[Start of Given information]

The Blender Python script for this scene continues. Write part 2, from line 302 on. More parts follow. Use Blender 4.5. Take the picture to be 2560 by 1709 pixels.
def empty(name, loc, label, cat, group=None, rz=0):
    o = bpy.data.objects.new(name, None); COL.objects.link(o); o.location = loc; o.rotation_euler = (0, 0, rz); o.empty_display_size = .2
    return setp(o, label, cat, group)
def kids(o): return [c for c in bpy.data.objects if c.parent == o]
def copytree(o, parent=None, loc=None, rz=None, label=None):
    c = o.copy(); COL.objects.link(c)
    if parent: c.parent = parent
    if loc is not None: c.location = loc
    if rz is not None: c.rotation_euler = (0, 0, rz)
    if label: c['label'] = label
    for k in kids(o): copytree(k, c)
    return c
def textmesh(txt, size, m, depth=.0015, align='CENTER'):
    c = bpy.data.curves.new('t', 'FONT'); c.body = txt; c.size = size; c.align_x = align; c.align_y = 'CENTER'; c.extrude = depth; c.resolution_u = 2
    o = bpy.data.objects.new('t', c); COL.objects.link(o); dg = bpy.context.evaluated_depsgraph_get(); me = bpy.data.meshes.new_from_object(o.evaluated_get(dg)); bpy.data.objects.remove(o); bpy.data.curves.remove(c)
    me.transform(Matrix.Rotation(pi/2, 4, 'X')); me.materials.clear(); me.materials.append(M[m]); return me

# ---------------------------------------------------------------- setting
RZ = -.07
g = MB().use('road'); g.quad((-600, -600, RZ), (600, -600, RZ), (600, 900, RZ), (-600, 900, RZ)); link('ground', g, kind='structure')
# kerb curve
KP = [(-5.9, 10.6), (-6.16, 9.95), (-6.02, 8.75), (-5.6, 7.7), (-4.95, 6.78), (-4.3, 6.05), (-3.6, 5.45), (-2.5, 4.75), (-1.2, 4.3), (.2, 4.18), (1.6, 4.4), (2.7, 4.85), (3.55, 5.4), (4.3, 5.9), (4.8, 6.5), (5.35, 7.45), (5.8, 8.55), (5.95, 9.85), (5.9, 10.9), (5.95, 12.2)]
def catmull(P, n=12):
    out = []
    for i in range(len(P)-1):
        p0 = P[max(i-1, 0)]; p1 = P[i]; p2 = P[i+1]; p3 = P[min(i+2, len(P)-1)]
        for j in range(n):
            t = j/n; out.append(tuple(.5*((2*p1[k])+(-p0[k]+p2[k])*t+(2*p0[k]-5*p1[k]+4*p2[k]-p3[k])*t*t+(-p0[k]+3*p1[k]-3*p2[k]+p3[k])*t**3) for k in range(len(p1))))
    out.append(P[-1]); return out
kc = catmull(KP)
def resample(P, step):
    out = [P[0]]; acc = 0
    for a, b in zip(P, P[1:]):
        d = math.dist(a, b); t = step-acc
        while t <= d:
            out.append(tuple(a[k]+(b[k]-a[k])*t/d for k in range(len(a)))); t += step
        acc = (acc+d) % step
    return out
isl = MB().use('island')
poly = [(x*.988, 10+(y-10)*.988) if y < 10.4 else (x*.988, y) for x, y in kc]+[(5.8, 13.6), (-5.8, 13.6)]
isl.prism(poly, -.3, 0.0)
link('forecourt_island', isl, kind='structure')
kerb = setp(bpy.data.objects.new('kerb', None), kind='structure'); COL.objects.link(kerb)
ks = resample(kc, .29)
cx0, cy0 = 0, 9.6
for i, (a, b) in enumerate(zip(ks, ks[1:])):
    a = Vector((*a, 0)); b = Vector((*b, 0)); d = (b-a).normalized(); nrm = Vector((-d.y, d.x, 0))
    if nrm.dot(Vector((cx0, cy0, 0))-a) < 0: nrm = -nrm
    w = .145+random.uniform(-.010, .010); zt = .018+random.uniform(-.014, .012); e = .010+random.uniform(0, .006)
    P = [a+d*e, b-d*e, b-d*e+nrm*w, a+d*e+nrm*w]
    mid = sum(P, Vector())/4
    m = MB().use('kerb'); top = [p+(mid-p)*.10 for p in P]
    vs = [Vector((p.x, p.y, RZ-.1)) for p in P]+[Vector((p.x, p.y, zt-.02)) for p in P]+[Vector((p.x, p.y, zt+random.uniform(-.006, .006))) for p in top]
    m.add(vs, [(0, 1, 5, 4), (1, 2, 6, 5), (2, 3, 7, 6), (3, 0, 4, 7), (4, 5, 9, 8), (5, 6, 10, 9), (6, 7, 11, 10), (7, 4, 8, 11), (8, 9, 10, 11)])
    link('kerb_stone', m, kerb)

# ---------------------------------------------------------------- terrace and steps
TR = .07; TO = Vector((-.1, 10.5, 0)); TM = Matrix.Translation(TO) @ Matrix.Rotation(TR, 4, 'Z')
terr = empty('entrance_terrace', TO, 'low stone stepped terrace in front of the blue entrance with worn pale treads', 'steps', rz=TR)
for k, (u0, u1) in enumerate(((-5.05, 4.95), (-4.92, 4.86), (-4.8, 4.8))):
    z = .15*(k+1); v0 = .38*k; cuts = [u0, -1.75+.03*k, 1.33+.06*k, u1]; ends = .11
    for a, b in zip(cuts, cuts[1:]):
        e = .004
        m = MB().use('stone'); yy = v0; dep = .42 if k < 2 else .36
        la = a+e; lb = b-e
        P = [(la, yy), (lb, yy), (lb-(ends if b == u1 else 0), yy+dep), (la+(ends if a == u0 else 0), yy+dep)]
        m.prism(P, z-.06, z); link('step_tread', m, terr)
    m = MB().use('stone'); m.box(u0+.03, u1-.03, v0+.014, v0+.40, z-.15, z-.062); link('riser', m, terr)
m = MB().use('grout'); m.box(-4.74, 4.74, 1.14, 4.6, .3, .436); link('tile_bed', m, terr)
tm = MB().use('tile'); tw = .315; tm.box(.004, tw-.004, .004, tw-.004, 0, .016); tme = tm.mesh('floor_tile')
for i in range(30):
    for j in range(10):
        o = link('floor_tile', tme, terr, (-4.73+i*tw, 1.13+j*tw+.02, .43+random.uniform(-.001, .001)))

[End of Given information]

Output the listing above word for word.

→ Final answer:
The Blender Python script for this scene continues. Write part 2, from line 302 on. More parts follow. Use Blender 4.5. Take the picture to be 2560 by 1709 pixels.
def empty(name, loc, label, cat, group=None, rz=0):
    o = bpy.data.objects.new(name, None); COL.objects.link(o); o.location = loc; o.rotation_euler = (0, 0, rz); o.empty_display_size = .2
    return setp(o, label, cat, group)
def kids(o): return [c for c in bpy.data.objects if c.parent == o]
def copytree(o, parent=None, loc=None, rz=None, label=None):
    c = o.copy(); COL.objects.link(c)
    if parent: c.parent = parent
    if loc is not None: c.location = loc
    if rz is not None: c.rotation_euler = (0, 0, rz)
    if label: c['label'] = label
    for k in kids(o): copytree(k, c)
    return c
def textmesh(txt, size, m, depth=.0015, align='CENTER'):
    c = bpy.data.curves.new('t', 'FONT'); c.body = txt; c.size = size; c.align_x = align; c.align_y = 'CENTER'; c.extrude = depth; c.resolution_u = 2
    o = bpy.data.objects.new('t', c); COL.objects.link(o); dg = bpy.context.evaluated_depsgraph_get(); me = bpy.data.meshes.new_from_object(o.evaluated_get(dg)); bpy.data.objects.remove(o); bpy.data.curves.remove(c)
    me.transform(Matrix.Rotation(pi/2, 4, 'X')); me.materials.clear(); me.materials.append(M[m]); return me

# ---------------------------------------------------------------- setting
RZ = -.07
g = MB().use('road'); g.quad((-600, -600, RZ), (600, -600, RZ), (600, 900, RZ), (-600, 900, RZ)); link('ground', g, kind='structure')
# kerb curve
KP = [(-5.9, 10.6), (-6.16, 9.95), (-6.02, 8.75), (-5.6, 7.7), (-4.95, 6.78), (-4.3, 6.05), (-3.6, 5.45), (-2.5, 4.75), (-1.2, 4.3), (.2, 4.18), (1.6, 4.4), (2.7, 4.85), (3.55, 5.4), (4.3, 5.9), (4.8, 6.5), (5.35, 7.45), (5.8, 8.55), (5.95, 9.85), (5.9, 10.9), (5.95, 12.2)]
def catmull(P, n=12):
    out = []
    for i in range(len(P)-1):
        p0 = P[max(i-1, 0)]; p1 = P[i]; p2 = P[i+1]; p3 = P[min(i+2, len(P)-1)]
        for j in range(n):
            t = j/n; out.append(tuple(.5*((2*p1[k])+(-p0[k]+p2[k])*t+(2*p0[k]-5*p1[k]+4*p2[k]-p3[k])*t*t+(-p0[k]+3*p1[k]-3*p2[k]+p3[k])*t**3) for k in range(len(p1))))
    out.append(P[-1]); return out
kc = catmull(KP)
def resample(P, step):
    out = [P[0]]; acc = 0
    for a, b in zip(P, P[1:]):
        d = math.dist(a, b); t = step-acc
        while t <= d:
            out.append(tuple(a[k]+(b[k]-a[k])*t/d for k in range(len(a)))); t += step
        acc = (acc+d) % step
    return out
isl = MB().use('island')
poly = [(x*.988, 10+(y-10)*.988) if y < 10.4 else (x*.988, y) for x, y in kc]+[(5.8, 13.6), (-5.8, 13.6)]
isl.prism(poly, -.3, 0.0)
link('forecourt_island', isl, kind='structure')
kerb = setp(bpy.data.objects.new('kerb', None), kind='structure'); COL.objects.link(kerb)
ks = resample(kc, .29)
cx0, cy0 = 0, 9.6
for i, (a, b) in enumerate(zip(ks, ks[1:])):
    a = Vector((*a, 0)); b = Vector((*b, 0)); d = (b-a).normalized(); nrm = Vector((-d.y, d.x, 0))
    if nrm.dot(Vector((cx0, cy0, 0))-a) < 0: nrm = -nrm
    w = .145+random.uniform(-.010, .010); zt = .018+random.uniform(-.014, .012); e = .010+random.uniform(0, .006)
    P = [a+d*e, b-d*e, b-d*e+nrm*w, a+d*e+nrm*w]
    mid = sum(P, Vector())/4
    m = MB().use('kerb'); top = [p+(mid-p)*.10 for p in P]
    vs = [Vector((p.x, p.y, RZ-.1)) for p in P]+[Vector((p.x, p.y, zt-.02)) for p in P]+[Vector((p.x, p.y, zt+random.uniform(-.006, .006))) for p in top]
    m.add(vs, [(0, 1, 5, 4), (1, 2, 6, 5), (2, 3, 7, 6), (3, 0, 4, 7), (4, 5, 9, 8), (5, 6, 10, 9), (6, 7, 11, 10), (7, 4, 8, 11), (8, 9, 10, 11)])
    link('kerb_stone', m, kerb)

# ---------------------------------------------------------------- terrace and steps
TR = .07; TO = Vector((-.1, 10.5, 0)); TM = Matrix.Translation(TO) @ Matrix.Rotation(TR, 4, 'Z')
terr = empty('entrance_terrace', TO, 'low stone stepped terrace in front of the blue entrance with worn pale treads', 'steps', rz=TR)
for k, (u0, u1) in enumerate(((-5.05, 4.95), (-4.92, 4.86), (-4.8, 4.8))):
    z = .15*(k+1); v0 = .38*k; cuts = [u0, -1.75+.03*k, 1.33+.06*k, u1]; ends = .11
    for a, b in zip(cuts, cuts[1:]):
        e = .004
        m = MB().use('stone'); yy = v0; dep = .42 if k < 2 else .36
        la = a+e; lb = b-e
        P = [(la, yy), (lb, yy), (lb-(ends if b == u1 else 0), yy+dep), (la+(ends if a == u0 else 0), yy+dep)]
        m.prism(P, z-.06, z); link('step_tread', m, terr)
    m = MB().use('stone'); m.box(u0+.03, u1-.03, v0+.014, v0+.40, z-.15, z-.062); link('riser', m, terr)
m = MB().use('grout'); m.box(-4.74, 4.74, 1.14, 4.6, .3, .436); link('tile_bed', m, terr)
tm = MB().use('tile'); tw = .315; tm.box(.004, tw-.004, .004, tw-.004, 0, .016); tme = tm.mesh('floor_tile')
for i in range(30):
    for j in range(10):
        o = link('floor_tile', tme, terr, (-4.73+i*tw, 1.13+j*tw+.02, .43+random.uniform(-.001, .001)))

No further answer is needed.